==== PROVIDED MATERIAL
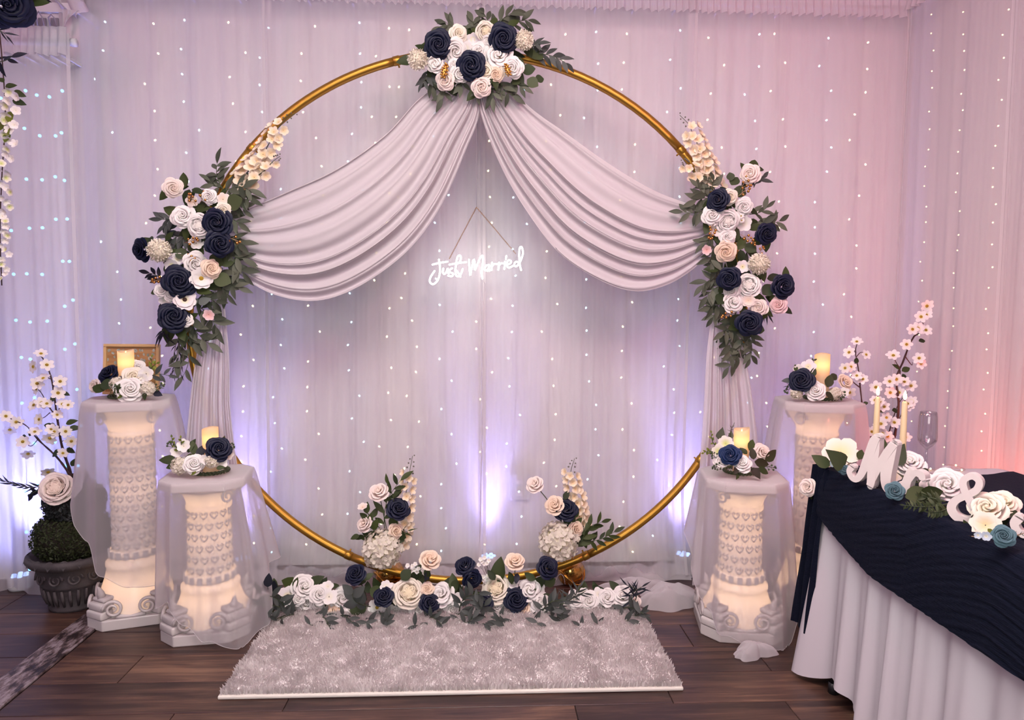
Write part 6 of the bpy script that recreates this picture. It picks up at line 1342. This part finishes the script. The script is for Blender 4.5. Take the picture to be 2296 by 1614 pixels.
# ---- taper candles and glass
def taper(label, px, ptop, pbot, Y):
    a = P(px, pbot, Y); top = P(px, ptop, Y); b_ = Vector((a.x, Y, TZ + 0.003)); t = root('taper_candle', b_, label, 'candle', 'taper candles on the table'); r = 0.0105
    hz_ = top.z
    MB().lathe([(0.0, 0.0), (0.026, 0.0), (0.028, 0.006), (0.014, 0.010), (0.0125, 0.03), (0.0, 0.03)], 18, b_).build('holder', 'gold_paint', t)
    MB().lathe([(0.0, 0.02), (r * 1.05, 0.02), (r, 0.06), (r * 0.80, hz_ - b_.z - 0.006), (r * 0.5, hz_ - b_.z), (0.0, hz_ - b_.z + 0.001)], 16, b_).build('wax_stick', 'taper_wax', t)
    c = Vector((b_.x, Y, hz_)); MB().tube([c, c + Vector((0, 0, 0.006))], 0.0014, 6).build('wick', 'black_plastic', t)
    MB().lathe([(0.0, 0.004), (0.0042, 0.009), (0.0056, 0.015), (0.0042, 0.024), (0.0018, 0.032), (0.0, 0.036)], 12, c).build('flame_bulb', 'flame', t)
taper('thin cream taper candle with small flame, left of the pair', 1963, 890, 1000, 2.16); taper('taller cream taper candle with bright flame, right of the pair', 2023, 900, 1020, 2.05)
gp = G(2075, 1065, TZ + 0.002); t = root('champagne_glass', gp, 'clear stemmed champagne glass standing near the taper candles', 'glass')
ys = gp.y
MB().lathe([(0.0, 0.002), (0.030, 0.002), (0.031, 0.004), (0.010, 0.007), (0.0, 0.008)], 24, gp).build('foot', 'clear_glass', t)
MB().tube([gp + Vector((0, 0, 0.006)), gp + Vector((0, 0, 0.085))], 0.0032, 10).build('stem', 'clear_glass', t)
MB().lathe([(0.003, 0.084), (0.018, 0.098), (0.0275, 0.112), (0.0285, 0.125), (0.026, 0.190), (0.0235, 0.205), (0.0225, 0.205), (0.025, 0.190), (0.0272, 0.125), (0.026, 0.113), (0.0, 0.092)], 28, gp).build('bowl', 'clear_glass', t)

# ---- flowers along the table edge
t = root('table_garland', G(2050, 1110, zt), 'garland of cream peonies and teal roses along the table letters', 'flower garland')
def tf(kind, px, py, r, mat, z, tl=(0, 0.4), centre=None):
    p = G(px, py, z); return flower(t, kind, px, py, r, p.y, mat, tilt=tl, pos=p, centre=centre)
tf('blossom', 1885, 1015, 42, 'cream', 0.80, (0, 0.6)); tf('peony', 2040, 1040, 32, 'white', 0.79, (0, 0.6)); tf('peony', 2125, 1090, 40, 'white', 0.775, (-0.2, 0.5)); tf('peony', 2090, 1088, 26, 'white', 0.77); tf('peony', 2215, 1140, 38, 'cream', 0.785, (-0.2, 0.4)); tf('peony', 2250, 1130, 34, 'cream', 0.79, (0.2, 0.5)); tf('anemone', 2210, 1178, 34, 'cream', 0.755, (-0.2, 0.3))
tf('rose', 1907, 1030, 13, 'white', 0.775); tf('rose', 2006, 1100, 20, 'teal', 0.765, (0, 0.2)); tf('rose', 2251, 1202, 24, 'teal', 0.77, (0, 0.2)); tf('rose', 1892, 1052, 12, 'teal', 0.765); tf('floret', 1867, 1040, 8, 'pale_blue', 0.775, (0, 0)); tf('blossom', 2211, 1202, 12, 'pale_blue', 0.765, (0, 0)); tf('blossom', 2193, 1200, 9, 'pale_blue', 0.765, (0, 0)); tf('blossom', 2000, 1068, 20, 'cream', 0.765, (0, 0.4))
def tl_(kind, px, py, a, ln, mat, z):
    p = G(px, py, z); leaf(t, kind, px, py, a, ln, p.y, mat, pos=p)
for a in (('heart', 1892, 1045, 140, 62, 'dollar_leaf', 0.775), ('rose', 1860, 1045, 150, 46, 'dollar_leaf', 0.77), ('rose', 1925, 1030, 60, 30, 'rose_leaf', 0.79), ('heart', 2000, 1040, 50, 62, 'dollar_leaf', 0.79), ('rose', 1975, 1020, 65, 44, 'dollar_leaf', 0.80), ('rose', 2060, 1070, 25, 44, 'dollar_leaf', 0.775), ('rose', 2030, 1115, 20, 70, 'dollar_leaf', 0.755), ('rose', 2060, 1110, 10, 60, 'rose_leaf', 0.76), ('euc', 2115, 1135, -35, 70, 'dollar_leaf', 0.75), ('euc', 2130, 1150, -45, 60, 'dollar_leaf', 0.75), ('heart', 2245, 1145, -90, 44, 'rose_leaf', 0.775), ('heart', 2265, 1150, -40, 40, 'dollar_leaf', 0.775), ('euc', 2160, 1165, -60, 34, 'dollar_leaf', 0.75), ('slim', 2045, 1085, 130, 44, 'maroon_leaf', 0.77), ('rose', 2215, 1185, -60, 20, 'lime_leaf', 0.76), ('rose', 2175, 1165, 10, 40, 'rose_leaf', 0.755)): tl_(*a)
def tsp(a, b_, kind, n, ln, mat, z, **kw):
    A = G(a[0], a[1], z); B_ = G(b_[0], b_[1], z); return spray(t, a, b_, kind, n, ln, A.y, mat, Y1=B_.y, bend=0.05, **kw)
for a, b_ in (((2125, 1130), (2025, 1132)), ((2120, 1125), (2050, 1112)), ((2130, 1138), (2080, 1148))): tsp(a, b_, 'euc', 26, 24, 'dollar_leaf', 0.757, ang=62, name='fern_frond', size_fall=0.6)
tsp((2080, 1085), (2015, 1085), 'rose', 12, 10, 'rose_leaf', 0.765); tsp((1920, 1045), (1855, 1035), 'slim', 9, 12, 'maroon_leaf', 0.77, stem='wire_gold'); tsp((2240, 1205), (2178, 1202), 'slim', 9, 12, 'maroon_leaf', 0.76, stem='wire_gold'); tsp((2260, 1200), (2296, 1195), 'slim', 7, 12, 'maroon_leaf', 0.76, stem='wire_gold')
# small rose tucked under the runner corner
p = P(1812, 1092, 2.20); t2 = root('tucked_rose', p, 'small cream rose hanging at the far table corner', 'rose'); flower(t2, 'rose', 0, 0, 20, 2.2, 'blush', tilt=(-0.6, 0.1), pos=p, name='bloom'); leaf(t2, 'rose', 1815, 1108, -60, 14, 2.2, 'rose_leaf')
MB().tube([p, p + Vector((0.06, 0.02, 0.03))], 0.002, 5).build('stem', 'stem_green', t2)
# battery fairy wire on the table
p = G(2122, 1048, TZ + 0.008); t = root('battery_light_wire', p, 'thin fairy wire with tiny battery box on the tablecloth', 'string lights')
bevel(MB().box(p, (0.022, 0.014, 0.010)).build('battery_box', 'white_plastic', t, False), 0.002)
wp = spline([p, p + Vector((0.02, 0.02, 0.004)), p + Vector((0.06, 0.03, -0.003)), p + Vector((0.05, -0.02, -0.004)), p + Vector((-0.02, -0.03, -0.004)), p + Vector((-0.07, 0.0, -0.004)), p + Vector((-0.12, 0.03, -0.004))], 40)
MB().tube(wp, 0.0006, 4).build('wire', 'wire_gold', t)
for k in (8, 18, 30): inst('bulb', fineb, 'bulb_fine', t, Matrix.Translation(wp[k] + Vector((0, 0, 0.002))))

# ------------------------------------------------------------------ top left corner: wisteria, navy bloom, ceiling fabric
YV = 2.62
t = root('hanging_wisteria', P(5, 60, YV), 'hanging white wisteria vine with green leaves at the left edge', 'vine')
q = random.Random(9); main = spline([P(-2, 60, YV), P(6, 150, YV), P(12, 260, YV), P(4, 400, YV), P(0, 520, YV), P(4, 640, YV)], 50)
MB().tube(main, 0.0022, 5).build('vine_stem', 'bark', t)
for x, y, a, ln in ((12, 195, 20, 22), (30, 205, -20, 24), (28, 225, -10, 26), (22, 250, -80, 30), (12, 270, -120, 24), (15, 285, -60, 26), (8, 185, 120, 18), (20, 300, -100, 24)): leaf(t, 'rose', x, y, a, ln, YV - 0.01, 'lime_leaf' if y > 240 else 'rose_leaf')
for k in range(40):
    u = k / 39; y = 205 + 420 * u; x = 10 + 14 * sin(k * 1.9) * (1 - 0.6 * u) + 6 * q.uniform(-1, 1) + (10 if k < 14 else 0)
    flower(t, 'floret', x, y, 11 - 4 * u, YV - 0.02, 'white' if k % 3 else 'lime_white', tilt=(q.uniform(-.8, .8), q.uniform(-.8, .6)))
spray(t, (-15, 135), (26, 128), 'euc', 5, 30, YV, 'dark_leaf'); spray(t, (-10, 70), (14, 80), 'slim', 4, 26, YV, 'dark_leaf')
t = root('navy_corner_bloom', P(12, 8, YV), 'dark navy fabric bloom with a glass bead in the top left corner', 'fabric flower')
flower(t, 'rose', 10, 2, 52, YV, 'navy', tilt=(0.3, -0.3), name='bloom'); leaf(t, 'rose', 45, 5, 30, 50, YV + 0.03, 'rose_leaf'); leaf(t, 'rose', 55, 2, 10, 44, YV + 0.05, 'rose_leaf')
inst('glass_bead', berry_me, 'beads', t, Matrix.Translation(P(2, 14, YV - 0.06)) @ Matrix.Scale(0.006, 4))
rows = []
for i in range(12):
    u = i / 11; row = []
    for k in range(16):
        v = k / 15; a = P(75 + 90 * v, -25, YL + 0.02); b_ = P(140 + 60 * v, 22 + 12 * sin(v * 3), YL - 0.05); row.append(a.lerp(b_, u) + Vector((0, 0.02 * sin(v * 14 + u * 2), 0.012 * sin(v * 9))))
    rows.append(row)
o = MB().grid(rows).build('ceiling_fabric', 'tail_chiffon'); setp(o, 'gathered white fabric hung below the ceiling at top left', 'fabric')
rows = [[P(140 + 40 * k / 8 - 30 * i / 10 * (k / 8), 20 + 4 * k / 8 + (55 * i / 10) * (1 - 0.7 * k / 8), YL - 0.06 + 0.01 * sin(k * 1.7)) for k in range(9)] for i in range(11)]
MB().grid(rows).build('tied_end', 'tail_chiffon', o)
========
WORK TO COMPLETE:
Print the data above verbatim from the first line through the line holding "gp).build('bowl', 'clear_glass', t)", leaving every picture out.

THE ANSWER:
Write part 6 of the bpy script that recreates this picture. It picks up at line 1342. This part finishes the script. The script is for Blender 4.5. Take the picture to be 2296 by 1614 pixels.
# ---- taper candles and glass
def taper(label, px, ptop, pbot, Y):
    a = P(px, pbot, Y); top = P(px, ptop, Y); b_ = Vector((a.x, Y, TZ + 0.003)); t = root('taper_candle', b_, label, 'candle', 'taper candles on the table'); r = 0.0105
    hz_ = top.z
    MB().lathe([(0.0, 0.0), (0.026, 0.0), (0.028, 0.006), (0.014, 0.010), (0.0125, 0.03), (0.0, 0.03)], 18, b_).build('holder', 'gold_paint', t)
    MB().lathe([(0.0, 0.02), (r * 1.05, 0.02), (r, 0.06), (r * 0.80, hz_ - b_.z - 0.006), (r * 0.5, hz_ - b_.z), (0.0, hz_ - b_.z + 0.001)], 16, b_).build('wax_stick', 'taper_wax', t)
    c = Vector((b_.x, Y, hz_)); MB().tube([c, c + Vector((0, 0, 0.006))], 0.0014, 6).build('wick', 'black_plastic', t)
    MB().lathe([(0.0, 0.004), (0.0042, 0.009), (0.0056, 0.015), (0.0042, 0.024), (0.0018, 0.032), (0.0, 0.036)], 12, c).build('flame_bulb', 'flame', t)
taper('thin cream taper candle with small flame, left of the pair', 1963, 890, 1000, 2.16); taper('taller cream taper candle with bright flame, right of the pair', 2023, 900, 1020, 2.05)
gp = G(2075, 1065, TZ + 0.002); t = root('champagne_glass', gp, 'clear stemmed champagne glass standing near the taper candles', 'glass')
ys = gp.y
MB().lathe([(0.0, 0.002), (0.030, 0.002), (0.031, 0.004), (0.010, 0.007), (0.0, 0.008)], 24, gp).build('foot', 'clear_glass', t)
MB().tube([gp + Vector((0, 0, 0.006)), gp + Vector((0, 0, 0.085))], 0.0032, 10).build('stem', 'clear_glass', t)
MB().lathe([(0.003, 0.084), (0.018, 0.098), (0.0275, 0.112), (0.0285, 0.125), (0.026, 0.190), (0.0235, 0.205), (0.0225, 0.205), (0.025, 0.190), (0.0272, 0.125), (0.026, 0.113), (0.0, 0.092)], 28, gp).build('bowl', 'clear_glass', t)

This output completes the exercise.